Excelsior Arts Academy and Youth Theater opens to fill a gap in Auburn’s creative community

Have you heard about the youth arts academy that is opening in Auburn?

“It’s been kind of a missing piece of the puzzle of our community,” says Kent Johnson, Executive Director of the new educational group.

Although there is a thriving dance studio community in Auburn, and there are adult acting opportunities (like the Auburn Actor’s Theatre), there has been no comprehensive theater training for kids in the community. So Johnson decided to fill the gap.

That’s how Excelsior Arts Academy and Youth Theater came to be. 

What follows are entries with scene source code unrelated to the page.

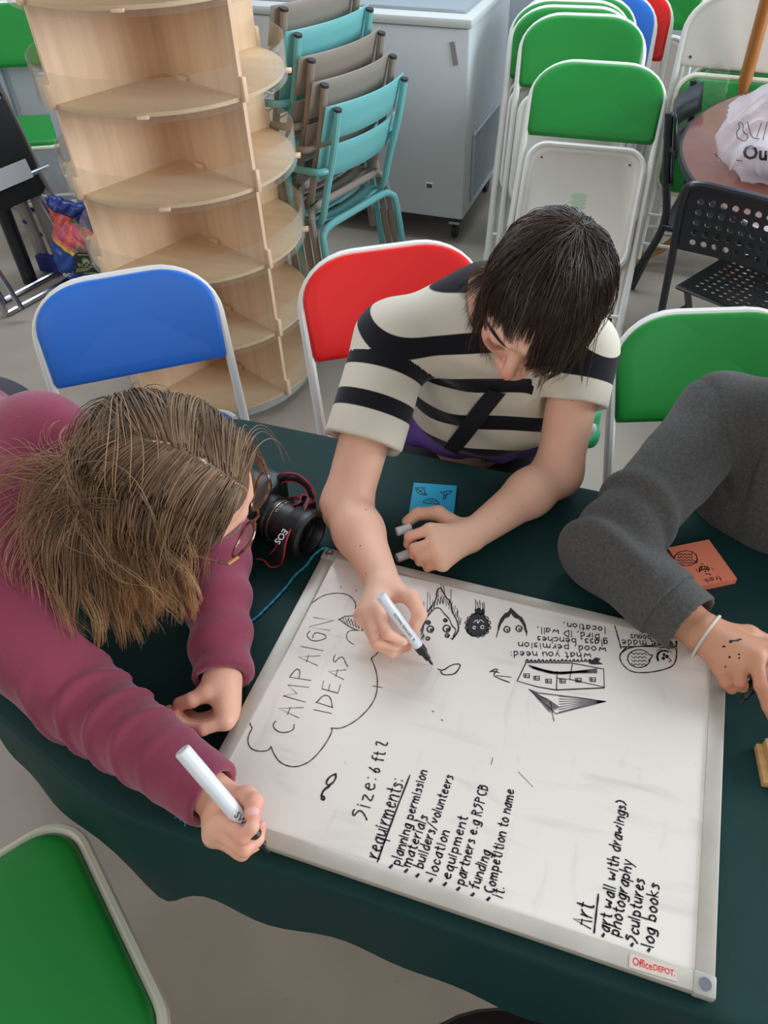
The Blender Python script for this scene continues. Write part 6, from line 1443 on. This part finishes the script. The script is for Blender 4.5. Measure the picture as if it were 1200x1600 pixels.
sdf_mesh('cuff', shift([Cap(cuffpt(Re3, Rw3, .55), cuffpt(Re3, Rw3, .93), .0505, .0475, .004, flat=True), Cap(cuffpt(Re3, Rw3, .80), cuffpt(Re3, Rw3, 1.2), .040, .044, .003, sub=True)], o3p), .0035, mgy, p3)
mb = MB(); a3 = cuffpt(Re3, Rw3, 1.02); ax3 = (Rw3-Re3)/np.linalg.norm(Rw3-Re3); rx = np.cross(ax3, A3((0, 0, 1))); rx /= np.linalg.norm(rx); rz_ = np.cross(rx, ax3)
wrp = A3(on_surface(bs3, 1102, 981, d0=.8)); cb3 = Rw3+ax3*.012
mb.tube([cb3+o3p+rx*.0335*math.cos(a)+rz_*.0300*math.sin(a)+ax3*.006*math.cos(a) for a in np.linspace(0, 2*PI, 33)[:-1]], .0022, 8, closed=True); mb.build('wrist_band', mat('white_hair_tie', (206, 200, 188), .6), p3)
kn = [A3((.68, .62, .50)), A3((.90, .62, .50))]; tr = [Cap(pe3+A3((-.08, 0, 0)), pe3+A3((.08, 0, 0)), .11, .11, .04)]
for s, k_ in zip((-.09, .09), kn): tr += [Cap(pe3+A3((s, -.02, 0)), k_, .085, .062, .04), Cap(k_, A3((k_[0], .72, .09)), .060, .042, .03, flat=True)]
sdf_mesh('trousers', shift(tr, o3p), .008, mtr, p3)
for k_ in kn: sdf_mesh('shoe', shift([Cap(A3((k_[0], .73, .05)), A3((k_[0], .58, .032)), .042, .032, .02)], o3p), .006, msh, p3)
P_, q_ = scalp_points(h3+o3p, R3, 1.0, 2200, 12, lambda q: (((q[:, 2] > .35)*(q[:, 1] < .82)) | ((q[:, 2] > -.5)*(q[:, 1] < .0))), hp3)
fl = np.stack([np.sign(q_[:, 0])*.8, -.4+0*q_[:, 0], -.4+0*q_[:, 0]], 1); fl -= q_*np.sum(fl*q_, 1)[:, None]; fl /= np.linalg.norm(fl, axis=1)[:, None]; dirs = (fl+q_*.25) @ R3.T
strands('hair', P_, dirs, shift(hp3, o3p), hair_mat('brown_hair', (38, 28, 22), (84, 64, 48)), p3, steps=18, step=.011, grav=.09, layer=(.004, .018), rad=.0012, seed=5, stiff=.85, nclump=100)
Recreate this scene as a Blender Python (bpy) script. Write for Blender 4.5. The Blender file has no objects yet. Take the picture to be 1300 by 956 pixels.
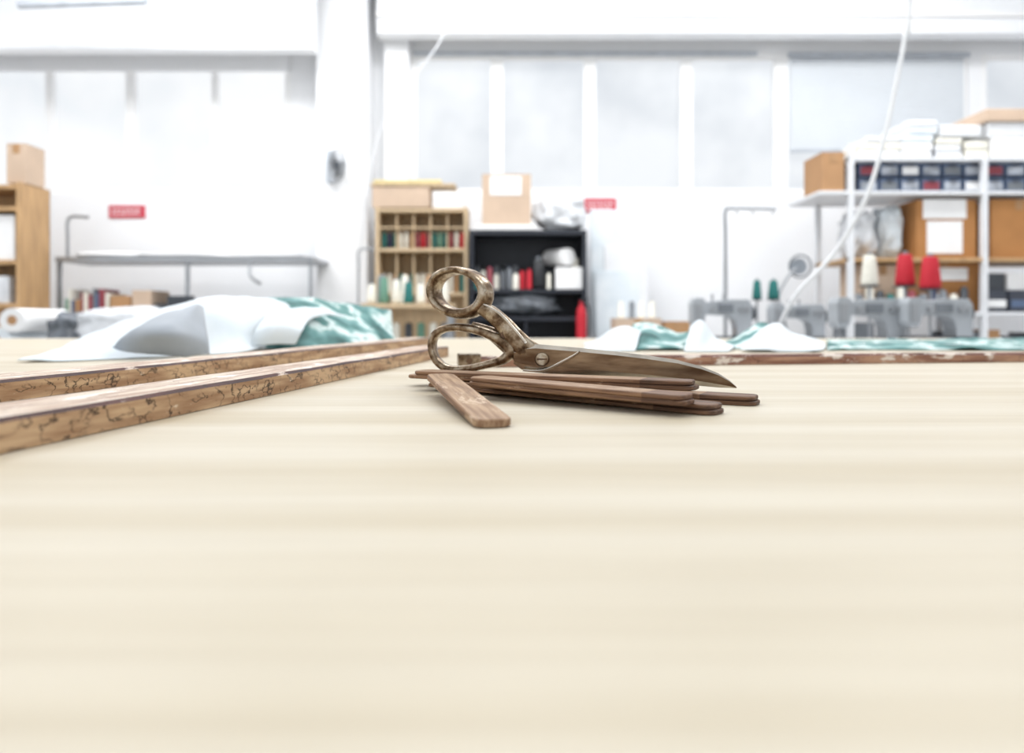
import bpy, math, random
from mathutils import Vector, Matrix, noise
random.seed(7)
sc = bpy.context.scene
TZ = 0.85          # table top height
H = 0.075          # camera height above table
CZ = TZ + H
F = 900.0
HY = 405.0
def X(px, D): return (px-650.0)/F*D
def Z(py, D): return CZ + (HY-py)/F*D
def at(px, py, D): return Vector((X(px,D), D, Z(py,D)))
def lin(c):
    r=[]
    for v in c[:3]:
        v=v/255.0
        r.append(v/12.92 if v<=0.04045 else ((v+0.055)/1.055)**2.4)
    return (r[0],r[1],r[2],1.0)

# ---------------------------------------------------------------- materials
MC={}
def mat(name, col, rough=0.6, metal=0.0, var=0.08, scale=8.0, stretch=(1,1,1), bump=0.0, spec=0.5, col2=None):
    if name in MC: return MC[name]
    m=bpy.data.materials.new(name); m.use_nodes=True
    nt=m.node_tree; N=nt.nodes; L=nt.links
    b=N['Principled BSDF']
    tc=N.new('ShaderNodeTexCoord'); mp=N.new('ShaderNodeMapping'); mp.inputs['Scale'].default_value=stretch
    no=N.new('ShaderNodeTexNoise'); no.inputs['Scale'].default_value=scale; no.inputs['Detail'].default_value=5
    cr=N.new('ShaderNodeValToRGB')
    c=lin(col)
    if col2 is None:
        c2=tuple(max(0,x*(1-var*2)) for x in c[:3])+(1,)
    else: c2=lin(col2)
    cr.color_ramp.elements[0].position=0.35; cr.color_ramp.elements[0].color=c2
    cr.color_ramp.elements[1].position=0.62; cr.color_ramp.elements[1].color=c
    L.new(tc.outputs['Object'],mp.inputs['Vector']); L.new(mp.outputs['Vector'],no.inputs['Vector'])
    L.new(no.outputs['Fac'],cr.inputs['Fac']); L.new(cr.outputs['Color'],b.inputs['Base Color'])
    b.inputs['Roughness'].default_value=rough; b.inputs['Metallic'].default_value=metal
    b.inputs['Specular IOR Level'].default_value=spec
    if bump>0:
        bu=N.new('ShaderNodeBump'); bu.inputs['Strength'].default_value=bump; bu.inputs['Distance'].default_value=0.002
        L.new(no.outputs['Fac'],bu.inputs['Height']); L.new(bu.outputs['Normal'],b.inputs['Normal'])
    MC[name]=m; return m

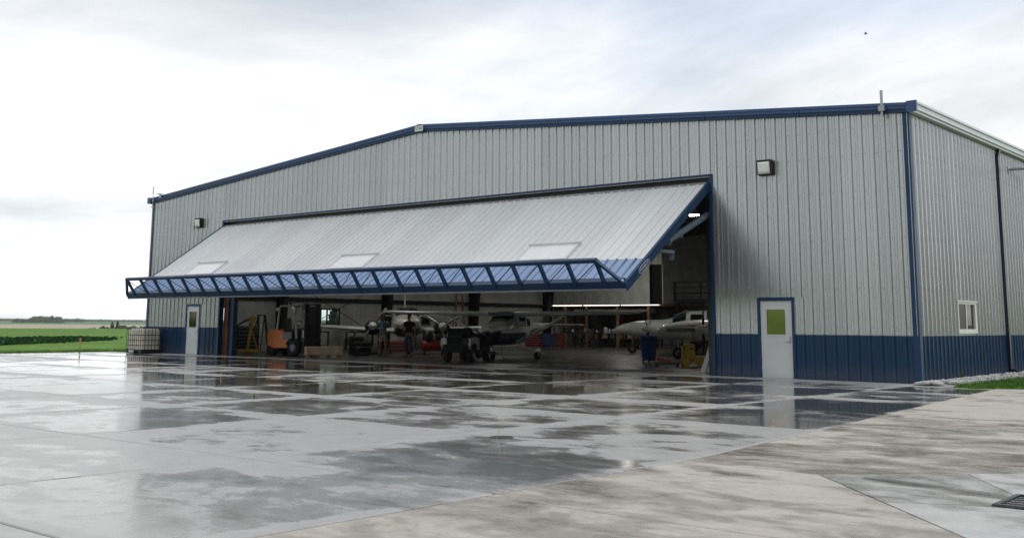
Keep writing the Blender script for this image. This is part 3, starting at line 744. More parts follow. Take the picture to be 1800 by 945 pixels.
# roof deck (two slopes), purlins and tapered frames
for s_ in (0, 1):
    m = MB(); xa = -Wd - .1 if s_ == 0 else .1
    za = He + .02; zr = He + RISE + .03
    p_ = [(xa, za), (-Wd / 2, zr), (-Wd / 2, zr + .1), (xa, za + .1)]
    if s_ == 1: p_ = p_[::-1]
    m.prism(p_, -.05, L, 'xz'); m.build('roof', 'galv', hang)
pu = MB()
for k in range(-11, 12):
    if k == 0: continue
    x = -Wd / 2 + k * 1.5; z = topz(x) - .10
    if -Wd + .3 < x < -.3: pu.box((x, L / 2, z), (.06, L - .5, .18))
pu.build('purlin', 'dark', hang, kind='stuff')
for k in range(0, 5):
    y = 7.2 * k if k else .62
    if k == 0: continue
    for s_ in (0, 1):
        m = MB(); sg = 1 if s_ == 0 else -1; x0 = -Wd + .16 if s_ == 0 else -.165
        P_ = [(x0, 0), (x0 + sg * .42, 0), (x0 + sg * .92, 5.9), (x0, 6.5)]
        if sg < 0: P_ = P_[::-1]
        m.prism(P_, y - .012, y + .012, 'xz')
        m.beam((x0 + sg * .42, y, 0), (x0 + sg * .92, y, 5.9), .26, .02, (1, 0, 0)); m.mm((x0 - .008, y - .13, 0), (x0 + .008, y + .13, 6.4))
        m.build('column', 'black', hang)
        m = MB(); xe = -Wd / 2
        P_ = [(x0, 5.85), (x0 + sg * .92, 5.75), (xe, 7.35), (xe, 7.95), (x0, 6.55)]
        if sg < 0: P_ = P_[::-1]
        m.prism(P_, y - .014, y + .014, 'xz'); m.beam((x0 + sg * .92, y, 5.75), (xe, y, 7.35), .26, .02, (1, 0, 0)); m.build('rafter', 'black', hang)
# rod bracing on the left wall bays
m = MB()
for a, b_ in ((7.4, 14.2), (14.2, 7.4)): m.cyl((-Wd + .45, a, 3.6), (-Wd + .45, b_, .5), .018, n=6)
m.build('brace_rod', 'black', hang)
# corner posts, jamb and head trim, rake fascia, gutter, downspout
for x, y in ((0, 0), (-Wd, 0)):
    m = MB(); s_ = 1 if x == 0 else -1
    m.prism([(x - s_ * .12, -.046), (x + s_ * .046, -.040), (x + s_ * .046, .14), (x + s_ * .004, .14), (x + s_ * .004, -.004), (x - s_ * .12, -.004)][::s_], Hb, He + .02)
    m.build('corner_trim', 'navy', hang)
    m = MB(); m.prism([(x - s_ * .12, -.048), (x + s_ * .048, -.042), (x + s_ * .048, .14), (x + s_ * .004, .14), (x + s_ * .004, -.004), (x - s_ * .12, -.004)][::s_], .0, Hb - .002); m.build('corner_trim', 'navy', hang)
m = MB(); m.mm((JR - .02, -.05, 0), (JR + .07, .17, HOP + .08)); m.build('jamb_trim', 'navy', hang)
m = MB(); m.mm((JL - .07, -.05, 0), (JL + .02, .17, HOP + .08)); m.build('jamb_trim', 'navy', hang)
m = MB(); m.mm((JL + .02, -.05, HOP + .02), (JR - .02, .17, HOP + .08)); m.build('head_trim', 'navy', hang)
m = MB(); m.mm((JL + .05, .18, HOP - .35), (JR - .05, .50, HOP + .3)); m.build('header_beam', 'black', hang)
m = MB(); m.mm((JL + .04, .18, 0), (JL + .34, .48, HOP - .36)); m.build('door_column', 'rust', hang)
m = MB(); m.mm((JL + .36, .24, 0), (JL + .62, .44, HOP - .36)); m.build('door_column', 'navy', hang)
m = MB(); m.mm((JR - .34, .30, 0), (JR - .06, .62, HOP - .36)); m.build('door_column', 'black', hang)
for s_ in (0, 1):
    xa, za = (-Wd - .16, He - .013) if s_ == 0 else (.02, He)
    xe, ze = -Wd / 2, He + RISE
    for (dz0, dz1, yy, nm, mt) in ((-.025, .065, -.105, 'rake_trim', 'navy'), (.068, .145, -.135, 'rake_trim', 'navy_lt'), (.148, .225, -.165, 'rake_trim', 'navy_lt')):
        m = MB(); n_ = 6
        for i in range(n_):                                   # lapped lengths
            f0, f1 = i / n_, (i + 1) / n_ - .0008
            p_ = [(xa + (xe - xa) * f0, za + (ze - za) * f0 + dz0), (xa + (xe - xa) * f1, za + (ze - za) * f1 + dz0), (xa + (xe - xa) * f1, za + (ze - za) * f1 + dz1), (xa + (xe - xa) * f0, za + (ze - za) * f0 + dz1)]
            m.prism(p_ if s_ == 0 else p_[::-1], yy, -.034, 'xz')
        m.build(nm, mt, hang)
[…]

“Excelsior means ‘ever upward,’ and that's what we hope our students achieve,” Johnson says. “Moving ever upward.”

But the realization of Excelsior Academy only happened after Johnson accumulated years of experience. As the technical director at DeKalb High School for many years, he co-directed more than 60 shows.

It was in 2011, when he helped lead the musical “Annie” at Dekalb, that a young audience member made a profound impact on him.

“A little girl in third grade stood up (as the policemen took Miss Hannigan away in the show), and she yelled, ‘Hurray!’” Johnson recalls. “That was pretty cool,” he says, chuckling.

The next year, his students did two single-act plays, and he had another realization.

“I looked at my wife and said, ‘When I’m done with high school, I want to get into youth theater,’” he explains.

Excelsior Arts Academy and Youth Theater is opening in Auburn.

Since then, the pieces of the puzzle have been “falling together,” Johnson says.

Mary Kay Clark, a teacher from Country Meadow Elementary, retired and became the Director of Drama for Excelsior. A former DeKalb High School student, Alicia Smith, became Excelsior’s Director of Stage Movement after selling her own dance studio in Garrett.

Then there was Shelley Johnson, Kent’s wife, who was the Director of Choral Music at DeKalb High School and now works as the vocal music and theater teacher at Northrup High School in Fort Wayne. She became Excelsior’s Director of Music.

“We’ve all been in education for years,” Johnson says. “We have over 100 years of (accumulated) experience (from all the educators who are part of Excelsior).” 

In January 2019, classes officially begin at the Academy, and enrollment is already open.

Classes will meet on Tuesdays, Wednesdays, and Thursdays. But Johnson is careful to stress that they aren’t trying to compete with any of the dance studios in town, and they aren’t exclusively focused on theater as a profession.

“A vast majority of kids are not going to go into the profession,” he says. “But what we can help them find is poise, self-confidence, respect for themselves, and others.” Excelsior Arts Academy and Youth Theater's first show is Dec. 6-8.

The American Alliance for Theater Education says drama activities for youth can “help students improve reading comprehension and both verbal and non-verbal communication skills.” That’s Johnson’s hope, too.

Essentially, he wants students to learn life skills that will help them no matter what they decide to pursue in the future.

“Learning a monologue and delivering it will serve you well at a job interview,” he hints.

Something he is particularly excited about is a class called, “The Great American Songbook.” It will teach students about composers and lyricists of early modern Broadway stage productions, including artists like Alan Jay Lerner and Frederick Loewe, Cole Porter, George Gershwin and Richard Rogers, and Oscar Hammerstein II.

“I think it’s really our job to expose these kids, to (help them) know how Lin-Manuel Miranda (creator of Broadway hit ‘Hamilton’) built on the backs of all these previous composers and lyricists,” Johnson says.

In this class, students will choose different works to learn and perform for their peers.

Excelsior has an ambitious program of public performances scheduled for the coming year, too. A musical will happen in March, followed by plays in July, and a Christmas production in the 2019 holiday season.

For students who have other obligations and are not able to be part of the big productions, Johnson says that there will be two annual showcases, as well, in which they can perform.

But anxious patrons don’t have to wait to see Excelsior’s first show.

To “announce our presence to the world,” as Johnson puts it, Excelsior is giving four performances of “A Christmas Carol,” from December 6-8. Actors in this tale include people “as young as 5 and as old as 73,” Johnson says.

Performances will be given at First United Methodist Church in Auburn, and tickets are can be purchased online from Brown Paper Tickets.